The positive Retail Sales report this morning has helped improve sentiment that was earlier showing a mixed picture due to the soft GDP read out of Europe. This morning’s economic readings spotlight the growth divergence between the U.S. and the rest of the developed world, which has been the primary driver of the dollar’s strength recently.
The Euro-zone economy barely stayed in positive territory in Q3, with GDP growth of +0.1% in Germany and +0.3% in France, the top two economies in the region; GDP growth in the third largest economy, Italy, came in the negative (the growth rates are from the preceding quarter, not year over year). Overall growth for the currency block as a whole came in modestly better than expected at +0.2%; GDP growth was +0.1% in Q2 when Germany had slipped into the negative territory.

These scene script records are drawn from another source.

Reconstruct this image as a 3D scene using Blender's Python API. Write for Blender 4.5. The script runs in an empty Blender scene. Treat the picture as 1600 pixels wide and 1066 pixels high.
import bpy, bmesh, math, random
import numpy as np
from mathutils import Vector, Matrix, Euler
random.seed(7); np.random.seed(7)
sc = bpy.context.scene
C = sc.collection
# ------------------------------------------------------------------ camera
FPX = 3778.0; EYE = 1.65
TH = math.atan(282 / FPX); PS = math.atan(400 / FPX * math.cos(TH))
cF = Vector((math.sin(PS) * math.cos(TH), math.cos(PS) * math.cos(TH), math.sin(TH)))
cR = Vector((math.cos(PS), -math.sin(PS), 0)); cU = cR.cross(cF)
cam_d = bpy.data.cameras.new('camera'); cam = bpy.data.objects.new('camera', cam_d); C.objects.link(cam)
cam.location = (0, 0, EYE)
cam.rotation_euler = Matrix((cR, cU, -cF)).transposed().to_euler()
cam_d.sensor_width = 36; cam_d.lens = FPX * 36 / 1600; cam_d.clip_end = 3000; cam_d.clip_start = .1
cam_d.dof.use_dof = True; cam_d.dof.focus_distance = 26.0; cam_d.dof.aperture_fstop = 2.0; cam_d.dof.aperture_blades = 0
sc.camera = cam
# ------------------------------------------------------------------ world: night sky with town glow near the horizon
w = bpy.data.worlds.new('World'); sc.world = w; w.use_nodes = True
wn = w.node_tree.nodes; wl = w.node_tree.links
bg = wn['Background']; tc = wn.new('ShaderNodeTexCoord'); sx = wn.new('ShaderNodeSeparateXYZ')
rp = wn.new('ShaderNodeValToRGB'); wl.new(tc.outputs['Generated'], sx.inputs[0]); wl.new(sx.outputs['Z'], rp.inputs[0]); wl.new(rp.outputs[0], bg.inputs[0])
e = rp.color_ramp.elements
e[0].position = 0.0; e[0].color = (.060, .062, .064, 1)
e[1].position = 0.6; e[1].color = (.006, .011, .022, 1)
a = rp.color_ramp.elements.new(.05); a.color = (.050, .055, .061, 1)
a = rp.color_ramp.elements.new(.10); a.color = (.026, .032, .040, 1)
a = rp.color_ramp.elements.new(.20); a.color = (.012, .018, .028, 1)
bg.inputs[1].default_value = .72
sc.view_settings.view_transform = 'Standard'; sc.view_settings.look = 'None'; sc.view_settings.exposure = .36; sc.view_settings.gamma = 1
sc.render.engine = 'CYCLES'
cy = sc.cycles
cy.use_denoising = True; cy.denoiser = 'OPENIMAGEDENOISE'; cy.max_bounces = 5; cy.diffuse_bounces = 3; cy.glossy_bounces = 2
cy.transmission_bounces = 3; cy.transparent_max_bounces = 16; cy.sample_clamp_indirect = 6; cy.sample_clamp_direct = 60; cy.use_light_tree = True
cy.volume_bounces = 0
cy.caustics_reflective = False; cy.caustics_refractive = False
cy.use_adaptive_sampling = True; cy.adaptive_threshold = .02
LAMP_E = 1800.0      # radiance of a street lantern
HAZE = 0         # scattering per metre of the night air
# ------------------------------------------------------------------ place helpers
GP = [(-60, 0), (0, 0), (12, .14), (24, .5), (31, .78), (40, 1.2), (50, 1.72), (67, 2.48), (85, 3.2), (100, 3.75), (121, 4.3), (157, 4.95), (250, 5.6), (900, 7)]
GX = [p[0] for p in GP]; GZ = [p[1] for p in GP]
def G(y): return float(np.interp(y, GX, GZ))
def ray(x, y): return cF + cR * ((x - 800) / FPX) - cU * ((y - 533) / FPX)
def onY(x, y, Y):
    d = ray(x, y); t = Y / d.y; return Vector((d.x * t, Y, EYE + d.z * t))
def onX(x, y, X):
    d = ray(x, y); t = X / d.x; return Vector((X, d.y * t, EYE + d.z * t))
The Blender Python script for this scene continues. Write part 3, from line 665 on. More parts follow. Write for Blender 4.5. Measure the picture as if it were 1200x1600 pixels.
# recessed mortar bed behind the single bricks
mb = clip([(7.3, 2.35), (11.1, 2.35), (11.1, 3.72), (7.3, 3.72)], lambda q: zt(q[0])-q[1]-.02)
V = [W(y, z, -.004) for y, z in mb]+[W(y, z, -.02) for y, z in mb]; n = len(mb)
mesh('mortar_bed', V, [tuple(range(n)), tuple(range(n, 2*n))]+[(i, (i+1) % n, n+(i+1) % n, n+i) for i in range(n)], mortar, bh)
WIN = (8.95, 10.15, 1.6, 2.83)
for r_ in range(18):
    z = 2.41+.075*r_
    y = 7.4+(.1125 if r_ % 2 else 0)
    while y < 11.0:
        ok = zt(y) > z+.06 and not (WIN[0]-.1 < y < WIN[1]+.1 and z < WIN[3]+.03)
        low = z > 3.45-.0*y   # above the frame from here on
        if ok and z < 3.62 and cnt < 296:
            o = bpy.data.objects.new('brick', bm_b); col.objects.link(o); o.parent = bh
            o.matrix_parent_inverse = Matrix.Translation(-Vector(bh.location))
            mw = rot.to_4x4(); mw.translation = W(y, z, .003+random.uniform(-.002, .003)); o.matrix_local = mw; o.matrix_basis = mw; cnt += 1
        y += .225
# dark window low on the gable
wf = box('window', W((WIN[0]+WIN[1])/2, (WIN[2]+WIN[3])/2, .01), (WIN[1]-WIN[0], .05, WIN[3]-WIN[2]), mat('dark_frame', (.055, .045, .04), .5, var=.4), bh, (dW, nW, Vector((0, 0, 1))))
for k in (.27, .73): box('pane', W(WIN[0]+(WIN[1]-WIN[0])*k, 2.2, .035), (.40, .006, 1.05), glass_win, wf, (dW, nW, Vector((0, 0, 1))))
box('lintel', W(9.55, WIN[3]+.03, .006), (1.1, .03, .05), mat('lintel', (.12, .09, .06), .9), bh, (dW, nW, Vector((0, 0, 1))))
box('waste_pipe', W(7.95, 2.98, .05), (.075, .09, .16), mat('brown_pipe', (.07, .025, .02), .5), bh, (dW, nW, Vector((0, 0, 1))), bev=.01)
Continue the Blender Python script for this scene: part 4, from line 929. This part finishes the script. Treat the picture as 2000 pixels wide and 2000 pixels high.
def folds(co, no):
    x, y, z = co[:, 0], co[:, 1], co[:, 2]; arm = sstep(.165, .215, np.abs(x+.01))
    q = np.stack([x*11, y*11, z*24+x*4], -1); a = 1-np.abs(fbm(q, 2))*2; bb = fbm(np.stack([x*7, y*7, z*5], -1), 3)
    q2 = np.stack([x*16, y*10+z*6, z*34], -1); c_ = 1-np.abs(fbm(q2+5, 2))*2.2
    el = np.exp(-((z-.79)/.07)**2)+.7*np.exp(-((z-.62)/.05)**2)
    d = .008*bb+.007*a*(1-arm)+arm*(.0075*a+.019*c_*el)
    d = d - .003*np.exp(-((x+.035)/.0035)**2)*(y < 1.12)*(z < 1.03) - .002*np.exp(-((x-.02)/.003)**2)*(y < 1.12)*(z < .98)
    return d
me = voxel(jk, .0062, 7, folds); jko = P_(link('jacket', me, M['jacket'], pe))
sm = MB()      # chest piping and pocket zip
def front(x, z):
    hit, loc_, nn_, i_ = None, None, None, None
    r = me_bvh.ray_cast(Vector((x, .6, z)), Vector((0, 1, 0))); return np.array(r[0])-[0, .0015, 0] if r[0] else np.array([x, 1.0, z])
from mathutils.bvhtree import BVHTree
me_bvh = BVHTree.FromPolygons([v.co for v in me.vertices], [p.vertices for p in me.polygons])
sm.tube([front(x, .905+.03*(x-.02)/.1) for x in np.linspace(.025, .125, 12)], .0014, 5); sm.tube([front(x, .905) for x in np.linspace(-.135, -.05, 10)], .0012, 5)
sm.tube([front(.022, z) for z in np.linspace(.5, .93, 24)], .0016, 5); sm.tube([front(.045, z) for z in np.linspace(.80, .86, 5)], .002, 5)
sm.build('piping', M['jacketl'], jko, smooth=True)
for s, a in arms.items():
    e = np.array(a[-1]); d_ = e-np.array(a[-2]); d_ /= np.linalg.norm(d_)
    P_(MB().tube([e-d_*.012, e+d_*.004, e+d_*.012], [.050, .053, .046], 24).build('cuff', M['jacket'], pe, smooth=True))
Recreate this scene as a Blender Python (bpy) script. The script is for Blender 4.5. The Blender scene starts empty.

On a comparable measurement basis, the U.S. economy expanded +0.9% pace in Q3 and +1.1% in Q2. Greece and Spain — two of the countries hardest hit by the Euro-zone’s financial crisis of the last few years — displayed a lot more economic vigor, with GDP growth of 0.7% and 0.5%. But they aren’t big enough to move the needle for the currency bloc’s roughly $12 trillion economy. Please note that the region’s economy still hasn’t reached the pre-crisis size of 2008; it is about 2% below that level.
[Read: Another Euro Crisis Could Derail Stocks]
These growth numbers make it extremely difficult that the region will be able to get out of its disinflationary bind any time soon on its own momentum. The region came out of the financial crisis on the assurances of the European Central Bank (ECB) that it remained ready to do whatever needed to be done.
In fairness to the central bank, it has done a number of easing measures, ranging from interest rate cuts to purchases of asset-backed bonds. But it hasn’t gone all the way and taken the route of the U.S. Fed and Bank of Japan by buying government bonds. The Germans aren’t letting the ECB go that way, but data along today’s lines and the weight of market expectations will make it difficult for them to hold out much longer.
It is this growth and monetary policy divergence that has been the primary diver of U.S. dollar strength lately. This morning’s better-than-expected October Retail Sales numbers show that U.S. growth is accelerating, which is the reason why the Fed ended its QE program and is getting ready to start raising interest rates.
The divergence isn’t solely between the U.S. and the Euro-zone; it is actually even more pronounced with Japan which has taken the dollar to a 7-year high relative the Yen. The dollar strength showed up as a drag on the bottom-line results of many S&P 500 members like Coke (KO), Procter & Gamble (PG) and others in the Q3 earnings season. The trend will most likely be even more prominent in the current period.